Teeth: The number of teeth per inch (TPI) ranges from three to twenty-four for reciprocating saw blades. You want to have at least three teeth in contact with your workpiece at all times to reduce snagging. In general, blades with a lower number of teeth per inch deliver faster cuts with rougher edges. A blade with a higher number of teeth per inch results in smoother, slower cuts and is preferred for metal, which should be cut slowly. On a variable-pitch blade, TPI varies at different points on the blade, making these blades ideal for faster metal cuts and cutting a wide range of materials. Other teeth considerations include gullet size, the width and depth of the space between the teeth and tooth set, or the pattern in which teeth are tilted.

  • A large gullet removes more material, enhancing performance but reducing blade life
  • Raker-set teeth deliver an all-purpose cut and are used for most sawing applications
  • Wavy-set teeth produce a stronger blade that resists stripping but yields a rougher cut

Dimensions: There are three dimensions to keep in mind when you're shopping for reciprocating saw blades - length, width and thickness. Reciprocating saw blades range in length from 3" to 12". Consider how deep you want your cuts to be - the longer the blade, the deeper the cut. Wider reciprocating saw blades reduce bending and wobbling. Extremely demanding applications, such as demolition and rescue operations, require a wide, thick blade, so blades designed for these applications tend to be 7/8" wide and 0.062" thick.

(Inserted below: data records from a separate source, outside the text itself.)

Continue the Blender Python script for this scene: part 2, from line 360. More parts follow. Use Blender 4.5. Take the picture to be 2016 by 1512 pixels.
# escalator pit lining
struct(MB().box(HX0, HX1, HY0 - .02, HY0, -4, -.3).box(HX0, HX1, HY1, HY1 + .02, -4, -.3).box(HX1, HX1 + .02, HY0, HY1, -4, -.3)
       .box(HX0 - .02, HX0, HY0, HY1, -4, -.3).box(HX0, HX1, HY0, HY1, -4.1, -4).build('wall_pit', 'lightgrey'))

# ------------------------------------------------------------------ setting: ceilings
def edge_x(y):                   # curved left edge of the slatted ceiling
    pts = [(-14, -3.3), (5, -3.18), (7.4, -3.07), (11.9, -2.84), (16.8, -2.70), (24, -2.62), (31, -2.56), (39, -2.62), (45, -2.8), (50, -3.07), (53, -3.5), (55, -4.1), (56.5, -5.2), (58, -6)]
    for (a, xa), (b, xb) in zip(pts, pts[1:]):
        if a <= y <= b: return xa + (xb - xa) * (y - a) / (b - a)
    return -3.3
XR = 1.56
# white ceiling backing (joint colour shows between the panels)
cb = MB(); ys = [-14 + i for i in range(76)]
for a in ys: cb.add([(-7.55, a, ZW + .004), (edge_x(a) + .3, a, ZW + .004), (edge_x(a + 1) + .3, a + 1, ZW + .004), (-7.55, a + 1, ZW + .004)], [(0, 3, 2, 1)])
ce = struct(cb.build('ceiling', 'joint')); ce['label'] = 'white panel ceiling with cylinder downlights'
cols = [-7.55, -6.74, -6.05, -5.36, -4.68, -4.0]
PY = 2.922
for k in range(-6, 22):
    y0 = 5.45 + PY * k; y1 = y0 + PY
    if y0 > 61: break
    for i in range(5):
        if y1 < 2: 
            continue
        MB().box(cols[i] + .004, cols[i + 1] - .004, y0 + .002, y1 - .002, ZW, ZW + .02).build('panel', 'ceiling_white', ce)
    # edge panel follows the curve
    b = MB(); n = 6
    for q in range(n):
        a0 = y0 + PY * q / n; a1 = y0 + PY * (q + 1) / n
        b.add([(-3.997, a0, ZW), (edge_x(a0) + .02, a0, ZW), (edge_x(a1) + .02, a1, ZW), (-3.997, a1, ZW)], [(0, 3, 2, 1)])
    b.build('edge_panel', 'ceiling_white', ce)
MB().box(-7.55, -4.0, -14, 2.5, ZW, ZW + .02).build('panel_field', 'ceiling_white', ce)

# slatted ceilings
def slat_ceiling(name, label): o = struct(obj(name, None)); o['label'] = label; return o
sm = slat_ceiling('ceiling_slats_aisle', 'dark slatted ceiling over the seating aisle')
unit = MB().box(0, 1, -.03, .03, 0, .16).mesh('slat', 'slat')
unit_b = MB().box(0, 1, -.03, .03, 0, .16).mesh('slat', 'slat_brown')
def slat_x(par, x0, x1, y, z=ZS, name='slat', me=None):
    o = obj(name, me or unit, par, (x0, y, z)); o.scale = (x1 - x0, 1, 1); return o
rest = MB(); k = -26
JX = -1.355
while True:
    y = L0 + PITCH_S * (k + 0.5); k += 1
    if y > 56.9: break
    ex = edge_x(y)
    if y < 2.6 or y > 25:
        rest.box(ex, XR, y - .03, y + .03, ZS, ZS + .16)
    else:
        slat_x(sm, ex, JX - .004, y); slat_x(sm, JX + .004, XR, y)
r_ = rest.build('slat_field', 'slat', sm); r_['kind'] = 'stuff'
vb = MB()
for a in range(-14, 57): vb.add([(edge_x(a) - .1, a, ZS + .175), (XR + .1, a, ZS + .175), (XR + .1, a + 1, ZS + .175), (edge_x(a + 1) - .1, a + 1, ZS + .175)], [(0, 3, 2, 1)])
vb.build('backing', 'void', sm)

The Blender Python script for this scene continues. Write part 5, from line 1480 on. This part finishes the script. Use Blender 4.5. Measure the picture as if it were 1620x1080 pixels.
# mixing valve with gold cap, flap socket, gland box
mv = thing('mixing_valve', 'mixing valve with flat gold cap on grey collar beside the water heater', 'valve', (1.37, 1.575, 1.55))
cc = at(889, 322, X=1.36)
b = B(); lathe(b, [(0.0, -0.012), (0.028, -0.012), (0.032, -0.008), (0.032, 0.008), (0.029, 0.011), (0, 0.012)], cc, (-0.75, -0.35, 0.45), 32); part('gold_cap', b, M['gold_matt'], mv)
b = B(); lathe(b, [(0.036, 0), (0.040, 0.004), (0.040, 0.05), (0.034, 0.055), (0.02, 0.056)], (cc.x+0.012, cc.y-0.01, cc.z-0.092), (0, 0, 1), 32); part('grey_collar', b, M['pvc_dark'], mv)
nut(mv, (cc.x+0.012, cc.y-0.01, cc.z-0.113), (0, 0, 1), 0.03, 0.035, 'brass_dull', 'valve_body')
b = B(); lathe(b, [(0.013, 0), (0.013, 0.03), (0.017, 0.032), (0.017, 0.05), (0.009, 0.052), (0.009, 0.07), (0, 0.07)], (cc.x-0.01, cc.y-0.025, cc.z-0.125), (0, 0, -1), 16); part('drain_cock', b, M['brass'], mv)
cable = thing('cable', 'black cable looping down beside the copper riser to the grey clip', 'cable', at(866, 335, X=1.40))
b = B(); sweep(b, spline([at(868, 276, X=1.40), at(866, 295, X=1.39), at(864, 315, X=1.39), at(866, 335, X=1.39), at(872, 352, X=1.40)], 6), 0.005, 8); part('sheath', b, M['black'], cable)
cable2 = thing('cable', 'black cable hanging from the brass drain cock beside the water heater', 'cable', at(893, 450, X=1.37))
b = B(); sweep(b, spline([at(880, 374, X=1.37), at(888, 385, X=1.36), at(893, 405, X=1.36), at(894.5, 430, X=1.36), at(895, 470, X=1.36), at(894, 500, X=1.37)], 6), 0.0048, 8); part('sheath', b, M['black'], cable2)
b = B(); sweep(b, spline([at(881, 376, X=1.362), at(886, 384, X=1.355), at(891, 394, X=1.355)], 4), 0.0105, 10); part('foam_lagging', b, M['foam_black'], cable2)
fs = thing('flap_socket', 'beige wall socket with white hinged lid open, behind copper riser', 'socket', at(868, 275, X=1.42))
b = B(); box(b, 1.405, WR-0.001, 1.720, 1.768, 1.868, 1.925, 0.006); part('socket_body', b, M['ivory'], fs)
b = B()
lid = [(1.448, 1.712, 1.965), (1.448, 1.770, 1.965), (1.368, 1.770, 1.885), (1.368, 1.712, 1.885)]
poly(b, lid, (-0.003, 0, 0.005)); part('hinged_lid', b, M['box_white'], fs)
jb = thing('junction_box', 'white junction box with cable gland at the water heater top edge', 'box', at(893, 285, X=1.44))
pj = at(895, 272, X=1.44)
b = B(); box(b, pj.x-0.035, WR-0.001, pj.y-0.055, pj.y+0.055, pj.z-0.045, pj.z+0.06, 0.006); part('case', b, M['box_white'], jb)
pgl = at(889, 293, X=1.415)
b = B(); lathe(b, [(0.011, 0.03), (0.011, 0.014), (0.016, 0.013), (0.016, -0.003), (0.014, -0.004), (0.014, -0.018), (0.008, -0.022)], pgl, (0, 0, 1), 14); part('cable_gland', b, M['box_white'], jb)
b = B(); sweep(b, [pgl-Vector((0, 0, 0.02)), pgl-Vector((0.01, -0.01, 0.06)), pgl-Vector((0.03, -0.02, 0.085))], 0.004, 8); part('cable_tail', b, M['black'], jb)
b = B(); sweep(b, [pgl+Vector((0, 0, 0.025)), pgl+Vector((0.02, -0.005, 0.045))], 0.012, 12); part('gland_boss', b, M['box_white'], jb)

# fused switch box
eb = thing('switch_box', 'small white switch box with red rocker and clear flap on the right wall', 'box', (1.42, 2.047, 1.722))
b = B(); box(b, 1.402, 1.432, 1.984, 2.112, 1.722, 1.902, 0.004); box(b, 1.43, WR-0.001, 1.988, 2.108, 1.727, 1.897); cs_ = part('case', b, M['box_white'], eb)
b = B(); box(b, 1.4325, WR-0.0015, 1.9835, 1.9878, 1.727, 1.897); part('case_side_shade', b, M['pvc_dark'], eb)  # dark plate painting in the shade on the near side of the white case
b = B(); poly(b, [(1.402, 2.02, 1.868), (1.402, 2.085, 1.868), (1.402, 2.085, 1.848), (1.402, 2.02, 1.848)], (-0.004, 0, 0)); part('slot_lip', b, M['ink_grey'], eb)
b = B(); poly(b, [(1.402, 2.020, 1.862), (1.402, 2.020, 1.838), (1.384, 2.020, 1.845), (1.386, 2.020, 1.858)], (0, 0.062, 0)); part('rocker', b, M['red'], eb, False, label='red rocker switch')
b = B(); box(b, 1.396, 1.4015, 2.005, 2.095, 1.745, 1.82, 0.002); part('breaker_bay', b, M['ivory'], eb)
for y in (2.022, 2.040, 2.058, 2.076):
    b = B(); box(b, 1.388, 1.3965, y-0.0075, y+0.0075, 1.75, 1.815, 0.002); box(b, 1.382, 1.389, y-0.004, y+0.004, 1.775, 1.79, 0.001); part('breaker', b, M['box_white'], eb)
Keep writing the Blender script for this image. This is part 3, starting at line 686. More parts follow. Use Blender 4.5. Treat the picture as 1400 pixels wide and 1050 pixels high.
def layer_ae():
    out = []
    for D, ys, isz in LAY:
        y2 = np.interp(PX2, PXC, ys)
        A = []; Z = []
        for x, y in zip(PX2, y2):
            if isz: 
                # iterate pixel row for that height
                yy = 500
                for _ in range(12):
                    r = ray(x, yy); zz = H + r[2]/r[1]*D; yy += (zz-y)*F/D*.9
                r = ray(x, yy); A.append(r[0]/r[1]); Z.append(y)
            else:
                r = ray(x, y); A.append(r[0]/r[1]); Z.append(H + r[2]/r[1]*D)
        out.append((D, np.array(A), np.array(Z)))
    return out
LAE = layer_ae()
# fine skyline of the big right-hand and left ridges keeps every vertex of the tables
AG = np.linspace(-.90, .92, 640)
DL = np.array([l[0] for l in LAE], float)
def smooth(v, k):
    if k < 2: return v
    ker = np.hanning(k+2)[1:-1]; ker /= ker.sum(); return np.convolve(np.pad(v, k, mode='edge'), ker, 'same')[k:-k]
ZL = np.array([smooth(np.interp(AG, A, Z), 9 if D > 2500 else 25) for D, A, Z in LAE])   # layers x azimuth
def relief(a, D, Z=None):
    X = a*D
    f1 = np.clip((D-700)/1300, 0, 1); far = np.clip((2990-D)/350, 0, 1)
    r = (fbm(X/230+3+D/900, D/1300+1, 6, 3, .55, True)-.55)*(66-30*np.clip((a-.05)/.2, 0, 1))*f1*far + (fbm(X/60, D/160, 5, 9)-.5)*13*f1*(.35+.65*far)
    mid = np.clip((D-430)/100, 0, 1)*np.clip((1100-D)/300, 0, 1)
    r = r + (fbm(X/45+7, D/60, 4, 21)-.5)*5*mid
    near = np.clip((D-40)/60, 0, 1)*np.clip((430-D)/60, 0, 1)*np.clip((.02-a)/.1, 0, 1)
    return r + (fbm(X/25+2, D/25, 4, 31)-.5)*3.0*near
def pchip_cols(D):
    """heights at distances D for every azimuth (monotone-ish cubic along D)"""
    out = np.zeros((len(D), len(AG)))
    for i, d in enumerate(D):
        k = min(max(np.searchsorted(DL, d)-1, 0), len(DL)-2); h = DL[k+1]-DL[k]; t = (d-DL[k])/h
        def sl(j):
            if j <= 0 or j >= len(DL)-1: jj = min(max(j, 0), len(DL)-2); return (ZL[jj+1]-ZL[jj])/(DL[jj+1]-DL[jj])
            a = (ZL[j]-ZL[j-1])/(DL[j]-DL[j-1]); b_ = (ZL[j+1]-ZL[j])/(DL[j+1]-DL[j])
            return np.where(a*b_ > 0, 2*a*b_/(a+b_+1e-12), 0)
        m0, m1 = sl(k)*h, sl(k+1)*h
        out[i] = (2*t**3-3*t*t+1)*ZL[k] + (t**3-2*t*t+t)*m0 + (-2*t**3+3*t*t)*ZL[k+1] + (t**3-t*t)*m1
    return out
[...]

  • Blades with a 0.035" thickness provide adequate strength for standard jobs
  • Blades with a 0.05" thickness provide enhanced stability for heavy-duty use
  • Short blades with tapered backs are best suited for plunge-cutting applications

Construction: Reciprocating blades are usually constructed of one of four materials, carbon steel, high-speed steel, bi-metal and carbide grit. Blades constructed of carbon steel are flexible to allow bending without breaking. They're also inexpensive, but the teeth can dull quickly; they're best suited for light use on softer materials, such as wood and plastic. High-speed steel blades offer durable teeth but lack the flexibility of carbon-steel blades, making them more prone to breakage. Bi-metal blades combine high-speed steel teeth for longevity and heat-resistance, with a carbon-steel body for flexibility and break-resistance.

  • High-speed steel lasts up to five times longer than high-carbon steel
  • Bi-metal steel lasts up to ten times longer than high-carbon steel
  • Carbide-grit blades are used for materials such as fiberglass, ceramic tile and cement board


Blade Type
Teeth Per Inch (TPI) Recommended Use
  • Pipe, structural steel and stainless steel: 3/32" to 1/4"
  • Nonferrous metal: 3/32" to 3/8"
  • Hard rubber
  • Pipe, structural steel, stainless steel and conduit: 1/16" to 3/16"
  • Nonferrous metal: 1/16" to 5/16"
  • Contour cutting in metal: 1/16" to 1/8"
  • All metals less than 1/8"
  • Tubing, conduit and trim
  • Extra-fast cutting in thick, nail-free wood
  • Contour cutting in all woods, nail-embedded wood and composition materials
  • Roughing-in work and nail-embedded wood
  • Fast cutting for wood, composition materials, plastics and nonferrous metal
  • Pipe, structural steel, stainless steel and nonferrous metal: 3/16" and thicker
  • Plaster, plaster board and lath
  • Bi-directional cutting
  • Nail-embedded wood, composition materials and plastics
  • Pipe, carbon steel and stainless steel: 1/8" to 1/4"
  • Nonferrous metal: 1/8" to 1/2"
  • Contour cutting in wood less than 3/4" and metal 3/32" to 5/16"


Variable-Pitch Blade: On a variable-pitch blade the TPI changes at different points on the blade. So, for example, a 10/14 variable-pitch blade varies between 10 and 14 TPI. In addition to faster metal cuts with reduced vibration, variable-pitch blades cut a wider range of materials, so you don't have to switch blades each time you switch materials.

Tapered Back: Plunge cuts - cuts made directly into the surface of a workpiece rather than starting at the edge - require blades that taper off toward the tip.

Specialty Blades: Some blades are designed with a combination of features that make them work particularly well for specific materials, such as drywall, or applications, such as pruning. Most manufacturers call out a specialty design in the name or product description.

Bi-directional Blades: Some blades feature teeth that cut in both directions, as the blade moves forward and backward, for faster cuts.